Police: continued cuts a threat to national security

The safety of the Dutch society and police officers themselves will be put in danger if any further cuts are made to the National Police. More cutbacks will make a number of police activities impossible to perform.

This is according to Frank Giltay, chairman of the police's Central Works Council, in an interview with BNR on Monday. Leaked documents for Budget Day shows that there are a number of windfalls to distribute, but the police are missing out. More cutbacks are planned for the National Police. Giltay used a 6 million euro a year cut to police overtime as an example. "That means that you have to take police officers off the streets", he said.

If the cutbacks go through, the police will no longer be able to carry out all its activities, according to Giltay. "That could lead to radical decisions. Large investigations into criminal organizations, for example, cost much time and money, if we can no longer afford that, it would have to be put to a stop."

According to Giltay, Minister Ard van der Steur of Security and Justice is handicapping the police in this way. "We are also now calling on the cabinet", Giltay said. "Because Minister Van der Steur also has to work with the budget he has been given. With it the cabinet has set the minister an impossible task."

Van der Steur recently announced that the police reorganization to the National Police will take another two years and that the extra money needed for that will come out of the police's own budget.

D66 parliamentarian Magda Berndsen, who was part of the recent debate about the police reorganization and cutbacks, is also very pessimistic. "We are talking about 500 million euros in cutbacks that have already been logged.

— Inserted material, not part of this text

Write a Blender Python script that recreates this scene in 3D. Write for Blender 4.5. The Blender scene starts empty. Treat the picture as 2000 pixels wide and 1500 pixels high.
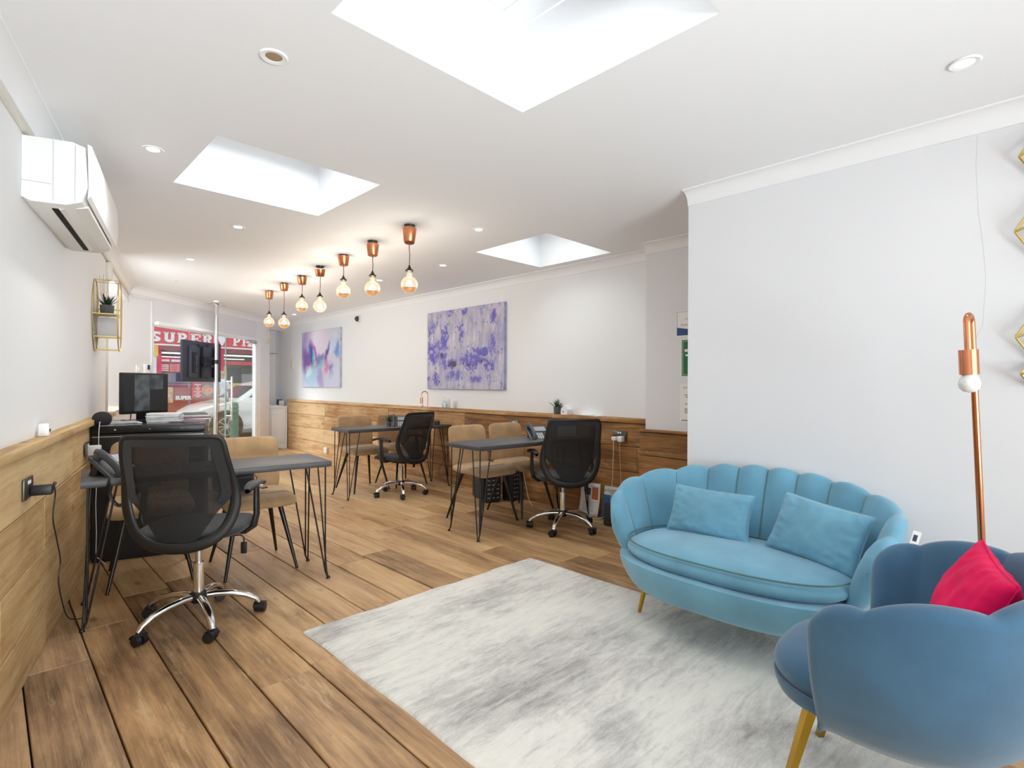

Then there is the extra 230 million euros in additional costs for the reorganization and that has to come out of the police budget.", she said to BNR, adding that the Minister is taking a mortgage on the future. "If this cabinet and this minister now say that our safety is in good hands with them, that first has to be proven. I see that less and less. At his appointment Van der Steur should immediately have said that there is a large financial problem. The coalition parties should now really have to do something."